— start of RECORDED INFORMATION —

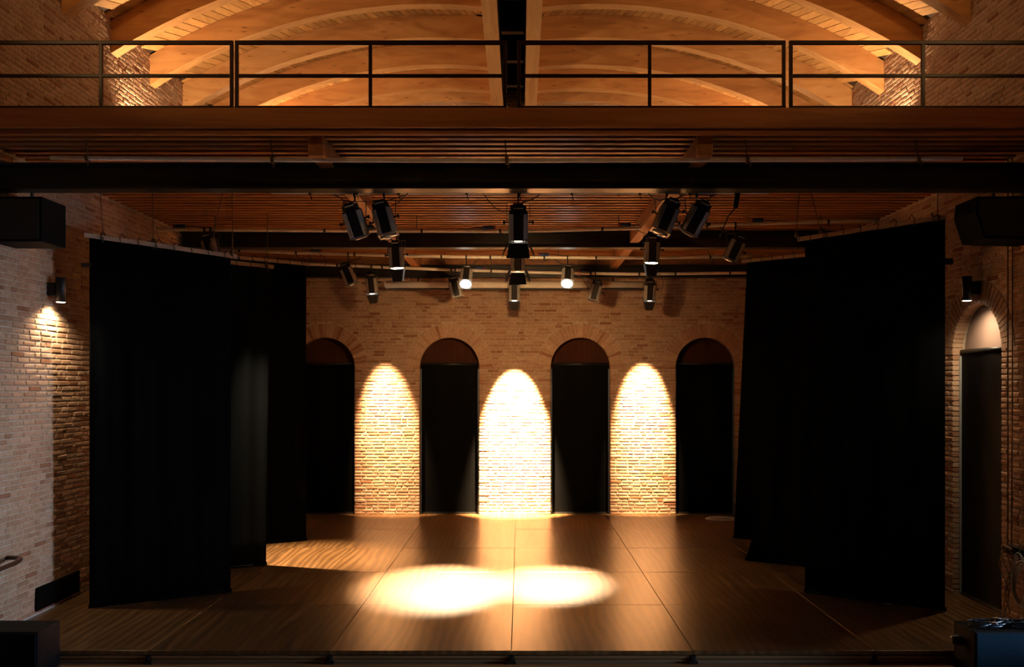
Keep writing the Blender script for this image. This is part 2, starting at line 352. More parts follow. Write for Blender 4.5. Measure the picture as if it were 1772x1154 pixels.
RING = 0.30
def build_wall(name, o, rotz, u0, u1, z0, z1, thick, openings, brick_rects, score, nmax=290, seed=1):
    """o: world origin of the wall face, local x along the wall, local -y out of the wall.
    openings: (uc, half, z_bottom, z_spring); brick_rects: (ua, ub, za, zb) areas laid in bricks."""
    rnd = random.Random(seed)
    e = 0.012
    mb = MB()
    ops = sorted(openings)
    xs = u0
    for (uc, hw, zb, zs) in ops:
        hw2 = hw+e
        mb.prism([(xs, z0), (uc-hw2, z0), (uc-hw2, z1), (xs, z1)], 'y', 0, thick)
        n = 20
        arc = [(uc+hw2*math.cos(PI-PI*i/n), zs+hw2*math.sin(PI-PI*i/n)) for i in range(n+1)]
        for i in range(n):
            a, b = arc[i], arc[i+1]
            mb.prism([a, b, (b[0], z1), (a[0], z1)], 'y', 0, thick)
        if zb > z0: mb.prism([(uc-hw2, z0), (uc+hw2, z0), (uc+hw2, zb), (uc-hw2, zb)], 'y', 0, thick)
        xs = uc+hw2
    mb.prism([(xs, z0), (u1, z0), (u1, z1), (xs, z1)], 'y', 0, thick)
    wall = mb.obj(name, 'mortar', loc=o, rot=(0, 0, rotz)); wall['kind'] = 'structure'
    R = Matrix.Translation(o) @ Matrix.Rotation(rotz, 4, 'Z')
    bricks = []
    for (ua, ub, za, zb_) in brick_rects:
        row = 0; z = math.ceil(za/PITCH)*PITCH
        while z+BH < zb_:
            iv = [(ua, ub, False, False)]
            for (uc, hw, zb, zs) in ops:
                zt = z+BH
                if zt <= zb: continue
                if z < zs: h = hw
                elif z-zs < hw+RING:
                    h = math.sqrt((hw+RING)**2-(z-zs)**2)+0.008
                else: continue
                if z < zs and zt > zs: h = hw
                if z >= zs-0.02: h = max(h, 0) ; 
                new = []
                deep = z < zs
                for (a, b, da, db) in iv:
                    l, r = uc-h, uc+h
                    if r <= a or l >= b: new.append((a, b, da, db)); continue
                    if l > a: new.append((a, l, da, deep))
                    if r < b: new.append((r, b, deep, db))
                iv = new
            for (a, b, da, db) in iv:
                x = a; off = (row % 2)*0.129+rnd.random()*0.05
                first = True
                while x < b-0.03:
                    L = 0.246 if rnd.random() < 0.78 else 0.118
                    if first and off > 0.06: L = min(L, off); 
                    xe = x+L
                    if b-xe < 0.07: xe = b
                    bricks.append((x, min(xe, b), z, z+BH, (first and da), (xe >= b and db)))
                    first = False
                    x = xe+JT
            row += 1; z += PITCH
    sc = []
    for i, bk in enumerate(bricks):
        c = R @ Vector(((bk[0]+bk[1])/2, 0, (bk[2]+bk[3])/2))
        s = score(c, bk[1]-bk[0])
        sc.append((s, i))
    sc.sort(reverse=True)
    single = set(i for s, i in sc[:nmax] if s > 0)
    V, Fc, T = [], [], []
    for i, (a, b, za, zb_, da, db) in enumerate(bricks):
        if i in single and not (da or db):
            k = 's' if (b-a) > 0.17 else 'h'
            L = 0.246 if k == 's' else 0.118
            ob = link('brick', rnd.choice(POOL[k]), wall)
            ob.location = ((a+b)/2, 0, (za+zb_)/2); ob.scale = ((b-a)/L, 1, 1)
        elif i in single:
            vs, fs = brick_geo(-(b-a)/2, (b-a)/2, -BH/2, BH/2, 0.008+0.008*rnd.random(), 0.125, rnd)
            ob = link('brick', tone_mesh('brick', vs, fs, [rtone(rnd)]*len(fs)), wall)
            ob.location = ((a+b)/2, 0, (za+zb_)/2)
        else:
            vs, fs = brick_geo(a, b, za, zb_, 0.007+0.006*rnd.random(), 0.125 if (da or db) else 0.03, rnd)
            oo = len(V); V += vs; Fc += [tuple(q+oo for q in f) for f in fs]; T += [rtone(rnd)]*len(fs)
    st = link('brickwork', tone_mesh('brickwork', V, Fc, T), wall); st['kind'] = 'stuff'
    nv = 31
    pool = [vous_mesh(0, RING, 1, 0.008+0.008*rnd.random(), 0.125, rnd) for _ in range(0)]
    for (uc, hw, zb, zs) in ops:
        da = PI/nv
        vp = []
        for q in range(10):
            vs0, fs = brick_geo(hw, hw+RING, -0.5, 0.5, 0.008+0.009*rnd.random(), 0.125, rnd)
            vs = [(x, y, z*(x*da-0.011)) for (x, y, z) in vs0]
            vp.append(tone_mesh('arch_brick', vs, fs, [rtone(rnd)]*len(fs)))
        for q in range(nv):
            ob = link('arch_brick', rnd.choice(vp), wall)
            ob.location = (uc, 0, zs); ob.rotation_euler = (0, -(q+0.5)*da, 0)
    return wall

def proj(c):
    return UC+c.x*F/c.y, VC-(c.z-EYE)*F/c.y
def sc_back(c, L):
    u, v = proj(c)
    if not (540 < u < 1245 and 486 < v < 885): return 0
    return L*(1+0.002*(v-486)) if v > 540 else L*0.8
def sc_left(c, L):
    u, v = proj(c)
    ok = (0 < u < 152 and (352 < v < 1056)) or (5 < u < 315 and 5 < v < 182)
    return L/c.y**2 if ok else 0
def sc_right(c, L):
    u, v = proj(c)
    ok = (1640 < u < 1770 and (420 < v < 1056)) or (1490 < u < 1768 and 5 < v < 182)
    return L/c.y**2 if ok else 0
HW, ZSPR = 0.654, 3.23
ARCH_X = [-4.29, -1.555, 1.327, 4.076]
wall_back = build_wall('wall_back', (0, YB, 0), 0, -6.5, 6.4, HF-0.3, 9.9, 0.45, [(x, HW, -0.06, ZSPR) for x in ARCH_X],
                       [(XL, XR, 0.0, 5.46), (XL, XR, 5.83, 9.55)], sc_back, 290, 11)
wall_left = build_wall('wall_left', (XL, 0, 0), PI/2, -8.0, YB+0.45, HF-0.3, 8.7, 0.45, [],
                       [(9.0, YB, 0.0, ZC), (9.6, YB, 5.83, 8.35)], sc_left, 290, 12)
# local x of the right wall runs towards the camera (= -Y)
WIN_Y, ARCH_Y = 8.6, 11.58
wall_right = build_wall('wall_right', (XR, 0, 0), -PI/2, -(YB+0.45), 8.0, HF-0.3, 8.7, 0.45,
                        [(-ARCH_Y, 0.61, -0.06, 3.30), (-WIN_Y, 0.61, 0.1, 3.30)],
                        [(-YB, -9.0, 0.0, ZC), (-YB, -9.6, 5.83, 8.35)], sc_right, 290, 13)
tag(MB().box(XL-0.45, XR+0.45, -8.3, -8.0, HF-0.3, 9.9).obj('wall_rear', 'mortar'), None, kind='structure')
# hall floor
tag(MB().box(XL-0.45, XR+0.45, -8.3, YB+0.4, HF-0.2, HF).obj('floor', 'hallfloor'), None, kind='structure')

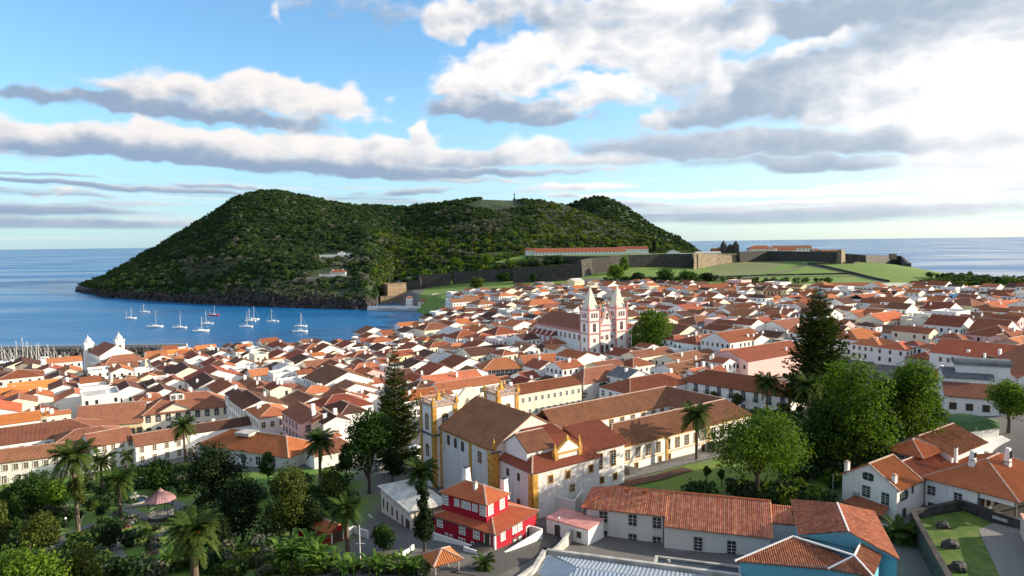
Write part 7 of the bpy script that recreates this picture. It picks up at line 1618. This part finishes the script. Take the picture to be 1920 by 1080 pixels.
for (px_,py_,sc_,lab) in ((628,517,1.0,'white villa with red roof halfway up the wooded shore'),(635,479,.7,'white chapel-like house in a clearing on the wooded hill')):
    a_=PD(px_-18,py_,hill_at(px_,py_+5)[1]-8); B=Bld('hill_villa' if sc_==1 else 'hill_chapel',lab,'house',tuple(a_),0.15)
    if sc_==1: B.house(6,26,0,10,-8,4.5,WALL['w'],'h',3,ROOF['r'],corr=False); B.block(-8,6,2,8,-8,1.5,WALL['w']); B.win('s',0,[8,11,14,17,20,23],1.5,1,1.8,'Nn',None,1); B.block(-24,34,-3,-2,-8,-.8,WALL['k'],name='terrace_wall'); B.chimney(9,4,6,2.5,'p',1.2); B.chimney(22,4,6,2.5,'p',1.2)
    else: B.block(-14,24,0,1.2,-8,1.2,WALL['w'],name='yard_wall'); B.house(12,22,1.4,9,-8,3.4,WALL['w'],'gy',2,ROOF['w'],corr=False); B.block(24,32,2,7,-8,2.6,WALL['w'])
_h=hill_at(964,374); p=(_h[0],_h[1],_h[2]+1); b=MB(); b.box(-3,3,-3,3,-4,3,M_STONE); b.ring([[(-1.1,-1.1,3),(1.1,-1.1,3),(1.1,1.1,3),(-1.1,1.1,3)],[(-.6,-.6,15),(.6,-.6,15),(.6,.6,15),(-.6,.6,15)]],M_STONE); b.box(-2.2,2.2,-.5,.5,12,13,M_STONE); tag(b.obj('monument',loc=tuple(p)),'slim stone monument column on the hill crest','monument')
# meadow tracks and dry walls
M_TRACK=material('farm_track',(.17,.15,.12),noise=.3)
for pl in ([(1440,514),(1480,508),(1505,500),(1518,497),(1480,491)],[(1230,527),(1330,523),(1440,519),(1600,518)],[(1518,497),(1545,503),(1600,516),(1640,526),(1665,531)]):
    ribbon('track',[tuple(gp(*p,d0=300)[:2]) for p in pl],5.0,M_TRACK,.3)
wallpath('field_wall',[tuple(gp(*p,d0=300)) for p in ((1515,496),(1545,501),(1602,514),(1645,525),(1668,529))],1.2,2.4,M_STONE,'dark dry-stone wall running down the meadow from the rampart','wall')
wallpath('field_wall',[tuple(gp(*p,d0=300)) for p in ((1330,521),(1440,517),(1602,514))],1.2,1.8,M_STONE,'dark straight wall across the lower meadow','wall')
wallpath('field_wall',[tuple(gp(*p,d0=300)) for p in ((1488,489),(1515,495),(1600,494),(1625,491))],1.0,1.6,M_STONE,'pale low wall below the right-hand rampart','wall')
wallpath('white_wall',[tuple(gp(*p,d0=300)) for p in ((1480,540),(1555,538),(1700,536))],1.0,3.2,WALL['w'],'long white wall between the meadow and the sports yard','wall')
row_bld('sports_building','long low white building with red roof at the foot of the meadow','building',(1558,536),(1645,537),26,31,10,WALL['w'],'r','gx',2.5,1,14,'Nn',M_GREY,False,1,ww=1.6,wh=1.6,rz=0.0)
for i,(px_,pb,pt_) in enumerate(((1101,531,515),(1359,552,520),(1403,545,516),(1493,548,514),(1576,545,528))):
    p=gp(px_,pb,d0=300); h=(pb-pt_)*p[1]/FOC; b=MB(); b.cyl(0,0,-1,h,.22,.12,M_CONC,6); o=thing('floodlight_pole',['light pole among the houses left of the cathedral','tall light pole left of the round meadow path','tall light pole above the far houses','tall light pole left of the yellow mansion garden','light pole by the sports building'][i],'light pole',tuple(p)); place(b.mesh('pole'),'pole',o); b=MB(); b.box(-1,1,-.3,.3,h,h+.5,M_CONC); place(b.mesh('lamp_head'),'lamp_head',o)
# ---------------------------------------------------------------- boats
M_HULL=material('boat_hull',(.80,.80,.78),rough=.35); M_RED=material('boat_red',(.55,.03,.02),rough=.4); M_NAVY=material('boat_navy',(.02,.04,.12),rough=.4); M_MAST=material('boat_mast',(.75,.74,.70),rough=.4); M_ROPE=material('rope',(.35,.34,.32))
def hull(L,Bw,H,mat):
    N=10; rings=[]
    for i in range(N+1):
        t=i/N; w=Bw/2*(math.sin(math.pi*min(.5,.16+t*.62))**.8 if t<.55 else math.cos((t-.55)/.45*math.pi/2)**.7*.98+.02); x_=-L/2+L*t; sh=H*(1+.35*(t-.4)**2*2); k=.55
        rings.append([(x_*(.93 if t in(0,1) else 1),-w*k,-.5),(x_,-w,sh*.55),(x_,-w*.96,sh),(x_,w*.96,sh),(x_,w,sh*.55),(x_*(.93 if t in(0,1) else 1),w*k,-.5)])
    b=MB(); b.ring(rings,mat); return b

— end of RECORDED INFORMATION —

## GIVEN TASK
Return each line among the entries that holds the word "this".

## REPLY TO THE TASK
Keep writing the Blender script for this image. This is part 2, starting at line 352. More parts follow. Write for Blender 4.5. Measure the picture as if it were 1772x1154 pixels.
Write part 7 of the bpy script that recreates this picture. It picks up at line 1618. This part finishes the script. Take the picture to be 1920 by 1080 pixels.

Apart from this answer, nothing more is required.